По получении этой грамоты войско донесло, что оно всегда находилось и находится в повиновении монаршей воли и просило помиловать Иловайского и его сообщников. Императрица простила их, «но притом надеемся, – писала она
[190], – что они, раскаявшись в своей продерзости, потщатся, согласно с войсковым засвидетельствованием, усугубить ревность свою к службе нашей и отечества и заслужить достодолжным повиновением и добрыми своими делами столь важную вину свою. К сему войско может подать им скорый случай, отправя всех их без очереди к армиям нашим».

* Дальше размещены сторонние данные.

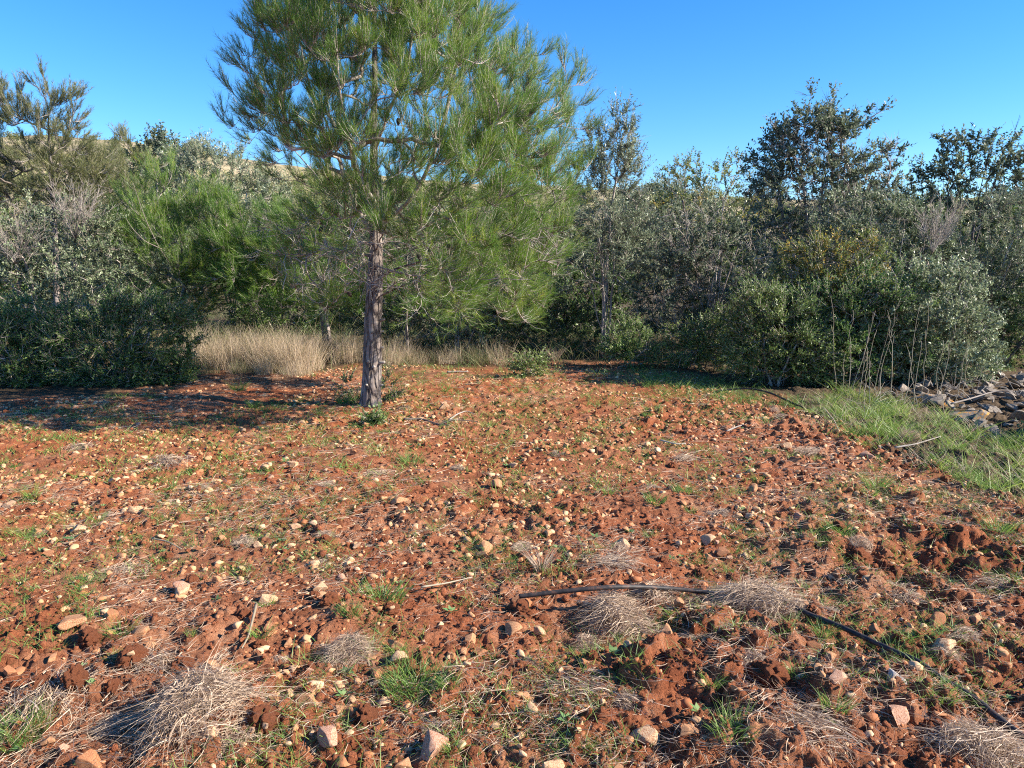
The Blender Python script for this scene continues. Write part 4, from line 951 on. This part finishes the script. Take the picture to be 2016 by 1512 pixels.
TU = [(1290, 1172, 150, ('d', 0), 'straw bundle lying over the pipe between two larger heaps'), (1430, 1178, 150, ('d', 1), 'straw bundle over the pipe just left of the large heap'), (1555, 1212, 110, ('d', 0), 'straw scrap where the bare pipe leaves the large heap'), (1160, 1250, 120, ('d', 1), 'straw hanging down into the hollow below the raised pipe'), (560, 1300, 100, ('d', 1), 'straw scrap beside the domed tussock'), (230, 1440, 120, ('d', 0), 'straw spread left of the biggest heap'), (460, 1480, 130, ('d', 1), 'straw spread right of the biggest heap'), (395, 1440, 240, ('big', 0), 'biggest straw heap, matted and domed, at front left'), (690, 1300, 130, ('big', 1), 'domed straw tussock with a dark hollow, behind the bright grass tuft'), (480, 1075, 80, ('d', 0), 'small straw tuft beside a pale stone at left centre'), (625, 1118, 80, ('d', 1), 'loose straw tuft right of the small left centre tuft'),
      (300, 1325, 150, ('c', 0), 'matted straw patch beside the square clod'), (90, 1400, 190, ('c', 1), 'flattened straw patch at the left edge'), (1225, 1205, 210, ('big', 1), 'tangled straw heap hanging over the raised pipe'), (1210, 1130, 150, ('c', 0), 'straw mat just behind the raised pipe'),
      (1490, 1195, 190, ('big', 0), 'large straw heap covering the middle of the pipe'), (1385, 1180, 110, ('c', 1), 'straw swathe between the two heaps on the pipe'), (1065, 1130, 80, ('u', 0), 'upright bleached tuft just behind the pipe end'), (1030, 1085, 90, ('d', 0), 'ragged straw clump behind the upright bleached tuft'),
      (1692, 1080, 66, ('b', 0), 'round ball of grey roots above the dug hollow'), (1150, 1370, 190, ('c', 1), 'stringy pale roots spread below the pipe end'), (1240, 1400, 120, ('c', 0), 'thin root strands right of the stringy roots'), (1490, 1345, 110, ('d', 0), 'straw cap on the brown clod'),
      (1590, 1475, 190, ('c', 1), 'long straw mat running to the bottom edge'), (1930, 1510, 190, ('big', 0), 'dark matted tussock cut by the bottom right corner'), (1100, 905, 60, ('d', 1), 'brown tuft on a mound in the field middle'), (1285, 965, 70, ('d', 0), 'dark tuft on a mound right of the field middle'),
      (1365, 1260, 90, ('c', 0), 'pale fan of straw below the pipe heaps'), (1895, 1285, 80, ('d', 1), 'tuft of straw right of the bare pipe'), (1092, 712, 44, ('u', 0), 'cone shaped dry tuft at the back edge of the soil'), (1525, 812, 32, ('b', 0), 'small grey tuft near the black hose at the back'),
      (1790, 880, 60, ('b', 0), 'dark dry tuft in the green verge'), (860, 1440, 150, ('c', 0), 'faded straw mat below the bright grass tuft'), (330, 920, 110, ('c', 1), 'brown straw patch at the left middle of the field'), (160, 885, 90, ('c', 0), 'flat brown straw near the left edge of the field'),
      (430, 1300, 90, ('c', 0), 'pale straw wisps left of the thin stick'), (1770, 1140, 110, ('c', 0), 'straw on the rim of the dug hollow'), (1960, 1130, 110, ('c', 1), 'straw at the right edge beside the dug hollow'), (1350, 905, 80, ('c', 0), 'straw wisps on the far right middle soil'), (1590, 900, 80, ('c', 1), 'straw wisps before the green verge'),
      (740, 935, 90, ('c', 1), 'straw wisps before the big trunk'), (640, 960, 80, ('c', 0), 'straw wisps left of the field middle'), (250, 1120, 110, ('c', 0), 'low straw streak on the flat soil at left'), (740, 1085, 60, ('d', 1), 'dark tuft with green blades in the middle soil'), (1560, 1110, 80, ('c', 1), 'straw between pipe heap and ball of roots')]
for a in TU: put_tussock(*a)
xy = scatter(46, 2.3, 9.5, .5)
for x, y in xy:
    px, py = proj(x, y); k = [('c', 0), ('c', 1), ('d', 1), ('d', 0)][R.integers(4)]; lb = f'thin scrap of straw {place_words(x, y)}'
    put_tussock(px, py, R.uniform(.10, .24) * FPX / math.hypot(y, 1.6), k, lb, lb.replace('thin scrap', 'thin scraps'))

# ---- green tufts (things)
def tuft_mesh(n, r, h, W=.003):
    g_ = Geo(); a = R.random(n) * 6.283; P = np.stack([np.cos(a), np.sin(a), 0 * a], 1) * R.random((n, 1)) ** .6 * r; a2 = a + R.normal(size=n) * .8
    D = unit(np.stack([np.cos(a2) * .4, np.sin(a2) * .4, .8 + R.random(n) * .5], 1)); B = np.stack([np.cos(a2) * .35, np.sin(a2) * .35, -.3 * R.random(n)], 1)
    g_.blades(P, D, B, h * (.5 + .7 * R.random(n)), W * (.7 + .6 * R.random(n)), np.clip(.5 + R.normal(size=n) * .2, 0, 1), 4); return g_.mesh('grass_tuft', M['grass'])
GM = [tuft_mesh(330, .10, .085), tuft_mesh(90, .045, .075), tuft_mesh(60, .035, .06), tuft_mesh(140, .07, .07)]
def put_tuft(px, py, w_, q, label, group=None):
    p = gp(px, py); s = w_ / FPX * np.linalg.norm(p - [0, 0, CAMZ]) / [.24, .13, .10, .18][q]
    o = link('grass_tuft', GM[q], None, (p[0], p[1], Hs(p[0], p[1]) - .006)); o.scale = (s, s, s * R.uniform(.85, 1.1)); o.rotation_euler = (0, 0, R.uniform(0, 6.28)); return tag(o, label, 'grass tuft', group)
for a in [(815, 1365, 130, 0, 'brightest and widest green grass tuft, front centre'), (885, 1380, 50, 1, 'narrow yellow green tuft right of the widest grass tuft'), (30, 1460, 110, 0, 'lush grass tuft in the bottom left corner'), (750, 1195, 120, 3, 'spread green tuft behind the white pebble clod'), (690, 1235, 60, 3, 'dark green tuft below the spread green tuft'),
          (805, 912, 70, 3, 'pale green tuft in the field before the big trunk'), (1725, 965, 50, 1, 'compact fresh green tuft near the green verge'), (1350, 975, 60, 3, 'green tuft beside the dark tuft mound'), (1965, 1040, 55, 1, 'star shaped green tuft near the right edge'), (1650, 1062, 70, 3, 'green tuft left of the ball of roots'),
          (1620, 1262, 45, 1, 'slender tuft just left of the bare pipe'), (1755, 1305, 55, 1, 'tall tuft growing against the bare pipe'), (1850, 1415, 60, 1, 'bright tuft left of the pipe at lower right'), (1640, 1440, 60, 2, 'tuft with broad blades by the broad pinkish stone'), (1570, 1370, 50, 2, 'tuft right of the straw topped clod'),
          (890, 1495, 50, 2, 'tuft at the bottom edge below the widest grass tuft'), (1150, 1490, 60, 2, 'tuft at the bottom edge left of the cream stone'), (1440, 1490, 100, 3, 'dark grass mat at the bottom edge'), (540, 1375, 36, 2, 'small tuft between big straw heap and tan slab'), (240, 1260, 60, 1, 'grass tuft by the tan flake at left'),
          (170, 1150, 60, 3, 'low green tuft on the left soil'), (500, 800, 30, 1, 'single tuft in the shade left of the trunk'), (1400, 1380, 50, 2, 'tuft left of the straw topped clod'), (990, 1120, 50, 3, 'green tuft above the pipe end'), (1290, 1000, 50, 2, 'short tuft below the dark tuft mound'), (470, 770, 40, 1, 'dark tuft in front of the tall dry grass'), (680, 795, 44, 3, 'low grass at the left foot of the trunk')]: put_tuft(*a)
xy = scatter(70, 2.2, 9.5, .6)
for x, y in xy:
    px, py = proj(x, y); lb = f'little green grass tuft {place_words(x, y)}'; put_tuft(px, py, R.uniform(.05, .13) * FPX / math.hypot(y, 1.6), R.integers(1, 4), lb, lb.replace('tuft', 'tufts'))

# ---- broad-leaved weeds
def weed_mesh(n, r):
    g_ = Geo(); a = np.arange(n) * 2.4; D = unit(np.stack([np.cos(a), np.sin(a), .25 + .35 * R.random(n)], 1)); g_.leaves(D * .004, D, r * (.6 + .5 * R.random(n)), r * .5 * (.7 + .5 * R.random(n)), np.clip(.5 + R.normal(size=n) * .2, 0, 1), .95)
    return g_.mesh('weed', M['weed'])
WM = [weed_mesh(7, .035), weed_mesh(10, .03), weed_mesh(5, .045)]
for x, y in scatter(90, 2.1, 7.5, 1.2):
    s = R.uniform(.6, 1.25); o = link('weed', WM[R.integers(3)], None, (x, y, Hs(x, y) + .004)); o.scale = (s, s, s); o.rotation_euler = (0, 0, R.uniform(0, 6.28)); lb = f'small flat leaved weed {place_words(x, y)}'; tag(o, lb, 'weed', lb.replace('weed', 'weeds'))

# ---- sticks
def stick(pts, r, mat, label, lift=.012, fork=None, name='stick'):
    P = [gp(a, b) for a, b in pts]; P = np.array([[p[0], p[1], Hs(p[0], p[1]) + lift] for p in P]); d = np.linspace(0, len(P) - 1, len(P) * 4)
    Q = np.stack([np.interp(d, np.arange(len(P)), P[:, k]) for k in range(3)], 1); Q[1:-1] = (Q[:-2] + Q[1:-1] + Q[2:]) / 3; b = Q[0].copy()
    g_ = Geo(); g_.tube(Q - b, np.linspace(r, r * .45, len(Q)), 7, R.random())
    for f in fork or []:
        F_ = np.array([[*gp(a, c)[:2], 0] for a, c in f]); F_[:, 2] = [Hs(q[0], q[1]) + lift for q in F_]; g_.tube(F_ - b, np.linspace(r * .7, r * .3, len(F_)), 6, R.random())
    t = g_.build(name, mat, None, b, True); return tag(t, label, 'stick')
stick([(506, 1215), (500, 1245), (490, 1275), (478, 1300)], .007, M['stalk'], 'thin bent pale stick standing out left of the domed tussock', .025)
stick([(795, 832), (830, 830), (865, 842), (885, 846)], .012, M['darktwig'], 'dark crooked fallen branch in front of the big trunk', .02, [[(865, 842), (890, 836), (920, 832), (938, 834)]], 'fallen_branch')
stick([(885, 832), (900, 822), (918, 815), (935, 818)], .008, M['paletwig'], 'pale curved twig behind the dark fallen branch', .02)
stick([(880, 735), (900, 734), (922, 733)], .014, M['paletwig'], 'straight pale stick at the back of the field', .02)
stick([(830, 1172), (880, 1162), (930, 1150)], .005, M['stalk'], 'long thin straw coloured stalk left of the pipe end', .03)
stick([(1620, 815), (1640, 850), (1650, 868)], .007, M['stalk'], 'pale leaning stalk lying before the green verge', .05)
stick([(1430, 858), (1450, 852), (1470, 848)], .009, M['paletwig'], 'short grey stick at the far right middle of the field', .02)
stick([(1300, 880), (1330, 886), (1350, 884)], .008, M['paletwig'], 'greyish twig on the mound in the right middle', .03)
stick([(300, 1068), (330, 1075), (358, 1090)], .005, M['stalk'], 'thin dry stalk on the flat soil at left', .02)
stick([(1760, 905), (1800, 900), (1850, 884)], .008, M['paletwig'], 'grey stick lying in the green verge', .06)
stick([(1870, 820), (1910, 815), (1950, 800), (1990, 802)], .010, M['paletwig'], 'pale dead branch lying over the stone heap', .14)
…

Казаки просили помиловать их и в этом, и императрица разрешила «производимую ими ныне службу заменить в надлежащую очередь»
[191].
Дело же атамана Ефремова тянулось весьма долго, и, кроме обвинений, взведенных на него Кирсановым и Юдиным, атаман оказался виновным в том, что, расходуя войсковые суммы на собственные нужды, он сжег приходо-расходные книги за три года; что при командировке казаков брал взятки и отпускал в домы, а неимущих наряжал на службу и что, наконец, за производство в чин старшины атаман брал по 200 и 300 руб.
За все эти преступления Ефремов был приговорен к повешению, но императрица заменила эту казнь вечной ссылкой в Пернов.
Необходимо припомнить, что главнейшая деятельность Ефремова по возмущению казаков и уверению, что правительство намерено ввести регулярство, происходила именно в то время, когда волновались яицкие казаки, а среди волгских казаков появился в лице Богомолова император Петр III. Весть о таком появлении заинтересовала многих и в особенности приписанного к Пятиизбянской станице малороссиянина Степана Певчего (он же Сигин), и он обратился с расспросами к Семенову, который ложно сказал ему, что был у колодника, видел его и подал милостыню. Тогда Певчий решился отправиться сам в Царицын, чтобы посмотреть на заключенного и убедиться, простой он человек или знатный, как ходили о нем слухи. Выпросив у караульных дозволение видеть Богомолова и войдя в его комнату, Певчий подал ему пшеничную витушку и 30 коп. денег. Самозванец принял подарок и узнал, что он приехал из Пятиизбянской станицы.